Из моленных без алтарей особенно замечательны были: в Рогожской части в домах Саввы Борисова, Павла Афанасьевича Баулина (в Таганке), у купцов: Сергея Дмитриевича Худякова и Тимофея Красикова (их обоих общий дом). В других местах столицы: в доме Николая Осипова за Москвой-рекой на Красном холму, Медведева — в Кожевниках, Арженикова — в Покровском, Ивана Афанасьевича Быкова — у Никиты Мученика, Рахмановых, Соколова, Солдатенкова, Окорокова, Карташова и устроенная в 1845 году новая моленная в доме Андрея Александровича Досужева.

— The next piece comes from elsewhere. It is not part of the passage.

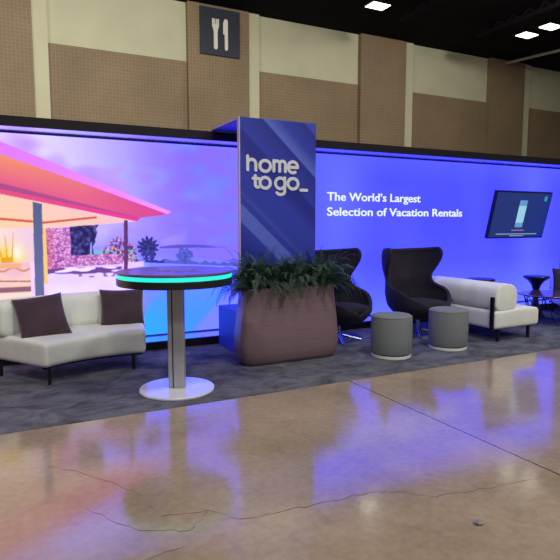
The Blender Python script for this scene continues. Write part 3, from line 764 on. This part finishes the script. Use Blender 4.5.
t = thing('pedestal_table', 'dark hourglass pedestal table behind the oval coffee table', 'side table', (7.69, 6.02, C0), 0, 'dark hourglass side tables')
obj('body', lathe([(0, 0), (.15, 0), (.152, .01), (.12, .06), (.075, .14), (.05, .24), (.042, .34), (.05, .43), (.075, .51), (.125, .575), (.185, .615), (.2, .63), (.2, .64), (.194, .645), (0, .645)], 64), M['tulip'], t, smooth=True)
obj('top_disc', lathe([(0, .645), (.19, .645), (.192, .65), (.188, .655), (0, .655)], 64), M['tulip'], t)
dup(t, (6.56, 6.10, C0), 0, 'dark side table top just showing above the bench sofa backrest')

# ---------------------------------------------------------------- light
def area(name, loc, size, power, col, rot=(0, 0, 0), sy=None):
    l = D.lights.new(name, 'AREA'); l.energy = power; l.color = col; l.size = size
    if sy: l.shape = 'RECTANGLE'; l.size_y = sy
    o = D.objects.new(name, l); COL.objects.link(o); o.location = loc; o.rotation_euler = rot; return o
warm = (1., .965, .90)
for i, (x, y) in enumerate([(-3, 1.0), (3.5, .5), (10, 1.0), (0, -5), (8, -5), (15.6, 9.5), (1, 10), (5.5, 9.1), (-4, 10), (13.6, 9.2)]):
    area('unseen_hall_light', (x, y, 8.3), 1.0, 290 if y < 9 else (60 if x > 14 else 400), warm, rot=(math.radians(52) if 9 < y < 10.1 and x < 14 else 0, 0, 0))  # unseen lights overhead; the tilted ones added to brighten the back wall
w = D.worlds.new('hall_ambient'); sc.world = w; w.use_nodes = True
w.node_tree.nodes['Background'].inputs[0].default_value = (.58, .56, .56, 1); w.node_tree.nodes['Background'].inputs[1].default_value = .25

# ---------------------------------------------------------------- camera
cam = D.cameras.new('camera'); cam.sensor_width = 36; cam.lens = 36*555/560; cam.clip_end = 200
co = D.objects.new('camera', cam); COL.objects.link(co); co.location = (0, 0, 1.5)
co.rotation_euler = (PI/2-math.radians(5.864), 0, -math.radians(27.042))
sc.camera = co
sc.view_settings.view_transform = 'Standard'; sc.view_settings.look = 'None'
sc.view_settings.gamma = 1; sc.view_settings.use_curve_mapping = False; sc.view_settings.exposure = 0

Из часовен, находящихся в Московской губернии, особенно были замечательны:

В городе Верее каменная, устроенная по подобию церкви и принадлежавшая всему местному старообрядческому обществу. При ней бывали беглые попы. В тридцатых годах был там поп Иван Петров Сергиевский, беглый из Александровского уезда Владимирской губернии, о помещении которого на Рогожском кладбище в 1829–1832 годах напрасно хлопотали у правительственных лиц московские раскольники.

В городе Коломне деревянная, при доме купца Григория Титова.

Бронницкого уезда в деревне Чулковой, устроенная на подобие церкви, деревянная, на каменном фундаменте, с колокольней.

Серпуховского уезда — в деревне Глазовой.

Московского уезда — в селе Коломенском, составлявшая как бы отделение Рогожского кладбища, и при ней богадельня, а с 1850 года училище.

Больше всего часовен в Богородском уезде (1-го стана) в так называемой Гуслице. Там их было 53, а теперь (1867) 27 одних дозволенных. Из них особенно замечательны: в деревнях Беливе, Заваленьи (в каждой по две часовни), Шувое, Слободищах и Заполицах.

Все эти часовни и моленные находились в прямой зависимости от Рогожского кладбища. В них ничего важного не предпринималось и не делалось без воли и благословения рогожских властей. Конторщики и матери Пульхерия и Александра также в свое время над ними владычествовали.